#### [Objective]
Starting with the first line of the data that follows, transcribe every line verbatim until the line containing "cap=False).build('steel_top', CHROME, fr_)" has been transcribed.

#### [Supplied information]
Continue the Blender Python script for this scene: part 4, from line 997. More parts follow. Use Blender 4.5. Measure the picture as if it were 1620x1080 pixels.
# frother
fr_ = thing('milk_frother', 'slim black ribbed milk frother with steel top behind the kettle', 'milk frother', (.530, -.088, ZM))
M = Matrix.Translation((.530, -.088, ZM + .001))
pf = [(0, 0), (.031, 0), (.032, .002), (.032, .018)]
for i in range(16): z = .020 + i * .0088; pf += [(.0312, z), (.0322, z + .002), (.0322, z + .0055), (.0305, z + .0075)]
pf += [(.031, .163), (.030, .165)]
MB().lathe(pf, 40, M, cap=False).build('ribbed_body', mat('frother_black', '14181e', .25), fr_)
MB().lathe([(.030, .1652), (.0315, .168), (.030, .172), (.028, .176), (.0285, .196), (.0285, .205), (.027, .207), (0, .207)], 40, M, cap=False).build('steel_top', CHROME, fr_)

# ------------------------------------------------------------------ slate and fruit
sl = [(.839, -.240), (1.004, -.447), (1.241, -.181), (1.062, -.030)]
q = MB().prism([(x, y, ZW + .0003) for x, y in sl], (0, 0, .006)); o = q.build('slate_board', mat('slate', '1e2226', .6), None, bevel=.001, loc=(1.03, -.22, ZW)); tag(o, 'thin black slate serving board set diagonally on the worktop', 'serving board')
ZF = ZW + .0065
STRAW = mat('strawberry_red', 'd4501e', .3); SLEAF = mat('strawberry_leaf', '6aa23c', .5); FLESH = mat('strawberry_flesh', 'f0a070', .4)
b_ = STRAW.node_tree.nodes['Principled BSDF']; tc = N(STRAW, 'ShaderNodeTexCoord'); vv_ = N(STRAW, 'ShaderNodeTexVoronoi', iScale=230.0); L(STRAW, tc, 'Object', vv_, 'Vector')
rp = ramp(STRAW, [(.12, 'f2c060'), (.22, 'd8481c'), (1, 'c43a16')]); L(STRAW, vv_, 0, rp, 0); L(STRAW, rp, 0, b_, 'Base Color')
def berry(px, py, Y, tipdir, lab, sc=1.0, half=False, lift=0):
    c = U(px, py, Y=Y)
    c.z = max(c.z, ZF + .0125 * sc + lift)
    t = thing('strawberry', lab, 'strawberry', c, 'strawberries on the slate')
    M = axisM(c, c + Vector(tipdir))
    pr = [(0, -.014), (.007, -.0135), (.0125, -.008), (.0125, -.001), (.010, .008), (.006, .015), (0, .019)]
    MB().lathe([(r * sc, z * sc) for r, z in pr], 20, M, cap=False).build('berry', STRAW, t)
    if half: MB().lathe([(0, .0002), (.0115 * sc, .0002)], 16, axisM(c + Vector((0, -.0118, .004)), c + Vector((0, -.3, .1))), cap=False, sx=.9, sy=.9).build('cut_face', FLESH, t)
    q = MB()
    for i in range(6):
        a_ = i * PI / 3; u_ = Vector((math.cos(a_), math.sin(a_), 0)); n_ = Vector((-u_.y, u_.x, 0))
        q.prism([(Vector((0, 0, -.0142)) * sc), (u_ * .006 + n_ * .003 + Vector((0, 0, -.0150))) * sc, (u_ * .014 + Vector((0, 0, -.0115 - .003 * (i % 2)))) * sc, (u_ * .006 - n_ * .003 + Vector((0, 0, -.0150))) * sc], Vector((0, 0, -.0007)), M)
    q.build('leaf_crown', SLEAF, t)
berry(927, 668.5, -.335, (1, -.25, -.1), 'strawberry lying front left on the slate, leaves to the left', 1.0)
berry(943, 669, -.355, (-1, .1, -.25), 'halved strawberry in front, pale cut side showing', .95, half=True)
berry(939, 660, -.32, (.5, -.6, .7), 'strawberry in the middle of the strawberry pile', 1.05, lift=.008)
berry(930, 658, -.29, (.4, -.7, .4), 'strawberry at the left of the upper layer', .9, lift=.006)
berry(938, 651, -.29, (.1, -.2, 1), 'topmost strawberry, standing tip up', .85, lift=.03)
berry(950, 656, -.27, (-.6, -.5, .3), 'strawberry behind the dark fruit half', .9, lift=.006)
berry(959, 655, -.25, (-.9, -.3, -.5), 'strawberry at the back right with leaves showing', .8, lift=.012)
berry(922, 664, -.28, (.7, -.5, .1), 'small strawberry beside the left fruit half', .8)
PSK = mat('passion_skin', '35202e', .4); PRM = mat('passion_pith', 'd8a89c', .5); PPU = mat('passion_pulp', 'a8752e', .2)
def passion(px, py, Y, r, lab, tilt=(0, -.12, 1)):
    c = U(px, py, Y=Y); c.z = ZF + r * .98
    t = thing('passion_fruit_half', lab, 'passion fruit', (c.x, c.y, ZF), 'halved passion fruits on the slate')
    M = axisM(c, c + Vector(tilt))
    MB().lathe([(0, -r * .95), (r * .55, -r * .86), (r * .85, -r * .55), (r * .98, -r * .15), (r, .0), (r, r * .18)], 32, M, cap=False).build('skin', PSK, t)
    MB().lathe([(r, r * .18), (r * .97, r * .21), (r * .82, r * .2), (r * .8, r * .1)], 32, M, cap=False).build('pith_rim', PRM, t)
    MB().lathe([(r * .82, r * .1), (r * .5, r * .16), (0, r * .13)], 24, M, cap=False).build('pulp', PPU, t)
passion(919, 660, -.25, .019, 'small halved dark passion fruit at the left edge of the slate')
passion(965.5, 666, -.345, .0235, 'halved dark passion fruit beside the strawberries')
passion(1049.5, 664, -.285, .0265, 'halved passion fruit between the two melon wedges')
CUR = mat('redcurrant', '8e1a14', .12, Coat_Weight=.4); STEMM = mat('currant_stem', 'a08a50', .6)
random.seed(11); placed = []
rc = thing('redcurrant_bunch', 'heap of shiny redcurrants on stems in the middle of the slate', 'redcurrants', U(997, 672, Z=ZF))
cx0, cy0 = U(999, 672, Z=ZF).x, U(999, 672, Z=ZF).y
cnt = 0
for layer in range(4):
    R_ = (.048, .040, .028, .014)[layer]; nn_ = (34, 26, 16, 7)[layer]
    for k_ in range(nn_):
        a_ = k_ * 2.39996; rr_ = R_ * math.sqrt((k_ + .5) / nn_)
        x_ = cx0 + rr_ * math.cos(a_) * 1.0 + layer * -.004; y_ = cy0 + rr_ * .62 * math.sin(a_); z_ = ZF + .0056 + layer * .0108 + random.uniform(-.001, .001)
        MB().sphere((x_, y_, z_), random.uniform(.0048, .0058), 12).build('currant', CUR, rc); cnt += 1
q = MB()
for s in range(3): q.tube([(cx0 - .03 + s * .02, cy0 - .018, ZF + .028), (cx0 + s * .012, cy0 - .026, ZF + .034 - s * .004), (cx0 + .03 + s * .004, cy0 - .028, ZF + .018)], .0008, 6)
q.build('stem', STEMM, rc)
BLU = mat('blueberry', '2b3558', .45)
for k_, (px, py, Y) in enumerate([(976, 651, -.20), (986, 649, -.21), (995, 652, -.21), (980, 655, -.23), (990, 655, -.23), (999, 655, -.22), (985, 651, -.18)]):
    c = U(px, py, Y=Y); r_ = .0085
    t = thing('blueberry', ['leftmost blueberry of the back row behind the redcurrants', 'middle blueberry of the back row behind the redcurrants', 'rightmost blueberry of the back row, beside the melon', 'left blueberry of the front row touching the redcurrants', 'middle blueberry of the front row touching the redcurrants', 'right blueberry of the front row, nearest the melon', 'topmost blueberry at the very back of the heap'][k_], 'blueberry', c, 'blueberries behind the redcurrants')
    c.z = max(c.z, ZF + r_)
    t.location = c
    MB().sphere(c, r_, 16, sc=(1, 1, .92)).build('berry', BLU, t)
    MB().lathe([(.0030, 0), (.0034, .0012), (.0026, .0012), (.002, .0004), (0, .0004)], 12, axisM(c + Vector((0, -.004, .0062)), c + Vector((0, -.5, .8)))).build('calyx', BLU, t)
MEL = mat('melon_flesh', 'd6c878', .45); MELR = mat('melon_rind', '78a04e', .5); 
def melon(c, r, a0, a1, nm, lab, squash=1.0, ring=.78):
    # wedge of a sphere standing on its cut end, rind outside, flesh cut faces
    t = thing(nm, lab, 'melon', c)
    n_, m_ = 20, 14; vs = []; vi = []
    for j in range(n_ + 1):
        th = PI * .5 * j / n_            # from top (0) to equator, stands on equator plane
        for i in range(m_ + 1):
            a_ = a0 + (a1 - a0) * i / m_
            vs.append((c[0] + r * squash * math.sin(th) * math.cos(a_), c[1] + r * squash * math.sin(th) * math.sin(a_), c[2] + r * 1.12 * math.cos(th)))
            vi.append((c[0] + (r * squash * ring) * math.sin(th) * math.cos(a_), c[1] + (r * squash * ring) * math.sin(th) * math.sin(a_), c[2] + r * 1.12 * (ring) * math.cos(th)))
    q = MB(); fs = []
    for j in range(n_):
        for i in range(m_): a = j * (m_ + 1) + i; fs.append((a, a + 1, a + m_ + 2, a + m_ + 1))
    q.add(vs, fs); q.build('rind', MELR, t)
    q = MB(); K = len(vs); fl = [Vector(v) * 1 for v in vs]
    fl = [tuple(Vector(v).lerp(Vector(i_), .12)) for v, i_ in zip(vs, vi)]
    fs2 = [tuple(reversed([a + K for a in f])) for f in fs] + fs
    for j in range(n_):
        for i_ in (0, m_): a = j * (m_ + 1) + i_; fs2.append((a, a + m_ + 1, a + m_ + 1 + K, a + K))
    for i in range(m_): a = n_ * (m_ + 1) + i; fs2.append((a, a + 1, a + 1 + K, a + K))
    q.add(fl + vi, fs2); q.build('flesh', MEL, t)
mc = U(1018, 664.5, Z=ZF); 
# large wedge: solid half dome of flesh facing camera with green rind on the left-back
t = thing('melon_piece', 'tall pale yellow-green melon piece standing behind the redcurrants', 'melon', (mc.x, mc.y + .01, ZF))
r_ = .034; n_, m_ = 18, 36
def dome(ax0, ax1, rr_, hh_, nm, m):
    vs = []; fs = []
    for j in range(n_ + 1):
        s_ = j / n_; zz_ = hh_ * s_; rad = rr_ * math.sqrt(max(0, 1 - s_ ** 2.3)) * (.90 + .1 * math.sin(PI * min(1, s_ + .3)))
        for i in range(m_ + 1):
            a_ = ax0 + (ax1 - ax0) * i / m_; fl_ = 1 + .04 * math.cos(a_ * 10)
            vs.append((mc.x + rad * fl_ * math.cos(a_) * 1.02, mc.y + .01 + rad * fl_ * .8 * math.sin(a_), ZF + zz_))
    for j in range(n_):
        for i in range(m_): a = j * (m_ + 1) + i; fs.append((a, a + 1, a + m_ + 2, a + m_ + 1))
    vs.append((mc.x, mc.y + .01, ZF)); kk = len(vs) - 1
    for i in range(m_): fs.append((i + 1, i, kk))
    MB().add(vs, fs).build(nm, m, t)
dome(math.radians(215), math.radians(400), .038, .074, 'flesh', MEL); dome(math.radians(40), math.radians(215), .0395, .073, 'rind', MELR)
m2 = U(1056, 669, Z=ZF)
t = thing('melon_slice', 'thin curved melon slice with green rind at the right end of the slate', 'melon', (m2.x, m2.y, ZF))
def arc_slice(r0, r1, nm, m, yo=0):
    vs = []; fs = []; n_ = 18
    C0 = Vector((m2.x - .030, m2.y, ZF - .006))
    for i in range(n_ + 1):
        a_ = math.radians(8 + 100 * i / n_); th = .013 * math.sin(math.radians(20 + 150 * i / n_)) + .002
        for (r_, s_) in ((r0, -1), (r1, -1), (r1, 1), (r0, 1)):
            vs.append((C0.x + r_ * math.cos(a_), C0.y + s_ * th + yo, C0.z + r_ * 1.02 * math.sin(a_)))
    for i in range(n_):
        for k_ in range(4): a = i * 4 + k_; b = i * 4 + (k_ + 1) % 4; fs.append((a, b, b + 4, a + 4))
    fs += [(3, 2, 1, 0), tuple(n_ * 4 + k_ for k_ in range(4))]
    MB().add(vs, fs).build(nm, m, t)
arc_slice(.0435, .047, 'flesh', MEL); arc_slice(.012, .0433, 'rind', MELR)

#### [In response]
Continue the Blender Python script for this scene: part 4, from line 997. More parts follow. Use Blender 4.5. Measure the picture as if it were 1620x1080 pixels.
# frother
fr_ = thing('milk_frother', 'slim black ribbed milk frother with steel top behind the kettle', 'milk frother', (.530, -.088, ZM))
M = Matrix.Translation((.530, -.088, ZM + .001))
pf = [(0, 0), (.031, 0), (.032, .002), (.032, .018)]
for i in range(16): z = .020 + i * .0088; pf += [(.0312, z), (.0322, z + .002), (.0322, z + .0055), (.0305, z + .0075)]
pf += [(.031, .163), (.030, .165)]
MB().lathe(pf, 40, M, cap=False).build('ribbed_body', mat('frother_black', '14181e', .25), fr_)
MB().lathe([(.030, .1652), (.0315, .168), (.030, .172), (.028, .176), (.0285, .196), (.0285, .205), (.027, .207), (0, .207)], 40, M, cap=False).build('steel_top', CHROME, fr_)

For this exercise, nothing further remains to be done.